Mr Flowers and his colleagues work in various roles providing ambulance services for the East of England Ambulance Service NHS Trust. A dispute arose as to whether the calculation of their holiday pay should include non-guaranteed and voluntary overtime. Non-guaranteed overtime related to shift overrun payments, when an employee was obliged to work after the end of a shift in order to finish a task, for example, dealing with an emergency call-out.

Whilst non-guaranteed overtime was mandatory, employees were completely free to choose whether to work voluntary overtime. The NHS Terms and Conditions of Service stated that holiday pay should include regularly paid supplements, including payments for work outside normal hours, calculated on the basis of what the individual would have received had they been at work and based on the previous three months or another agreed reference period. Mr Flowers and other claimants alleged that failure to include non-guaranteed and voluntary overtime in their holiday pay amounted to breach of these contractual terms as well as breach of the EU Working Time Directive.

The Employment Tribunal held that non-guaranteed overtime should be included in the claimants’ holiday pay, both contractually and under the Working Time Directive. It also ruled that voluntary overtime did not need to be included since it was not a contractual requirement and did not form part of their normal remuneration.

On appeal, however, the Employment Appeal Tribunal (EAT) held that there was no basis to distinguish between non-guaranteed and voluntary overtime in the wording of the NHS Terms and Conditions of Service and that both types of overtime should, therefore, be included in holiday pay calculations. Following the judgment in Dudley MBC v Willetts, which was published after the Employment Tribunal’s decision, in this case, the EAT also ruled that voluntary overtime should be included if it was paid over a sufficient period of time on a regular or recurring basis to amount to normal remuneration.

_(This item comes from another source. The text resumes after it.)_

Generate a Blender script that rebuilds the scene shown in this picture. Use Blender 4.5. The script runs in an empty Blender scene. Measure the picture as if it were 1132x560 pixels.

This would be a matter of fact for a Tribunal to decide in each case. The Ambulance Service appealed to the Court of Appeal.

Agreeing with the EAT, the Court of Appeal confirmed that the NHS Terms and Conditions created a contractual entitlement to have both voluntary overtime and non-guaranteed overtime included in holiday pay. The Court of Appeal also confirmed the reasoning in Dudley MBC v Willetts that holiday pay must reflect normal remuneration, otherwise workers might be discouraged from taking annual leave which is required by the EU Working Time Directive. In order to count as normal remuneration, the overtime must have been paid over a sufficient period of time, on a regular or recurring basis. The claimants were therefore also entitled under the Working Time Directive to be paid voluntary overtime if these conditions were met.

This judgment confirms the overriding principle that regular or recurring voluntary overtime must be included in holiday pay. Although it will often be obvious whether voluntary overtime is sufficiently regular or recurring, there will no doubt be many cases where there is scope for argument, and ultimately this would be a question for Tribunals to consider on a case-by-case basis. Employers should now be reviewing all types of overtime and considering whether continuing to treat them differently as regards holiday pay is sustainable, given the potential employee relations issues and legal difficulties. However, it should be noted that the Ambulance Trust has applied for permission to appeal to the Supreme Court.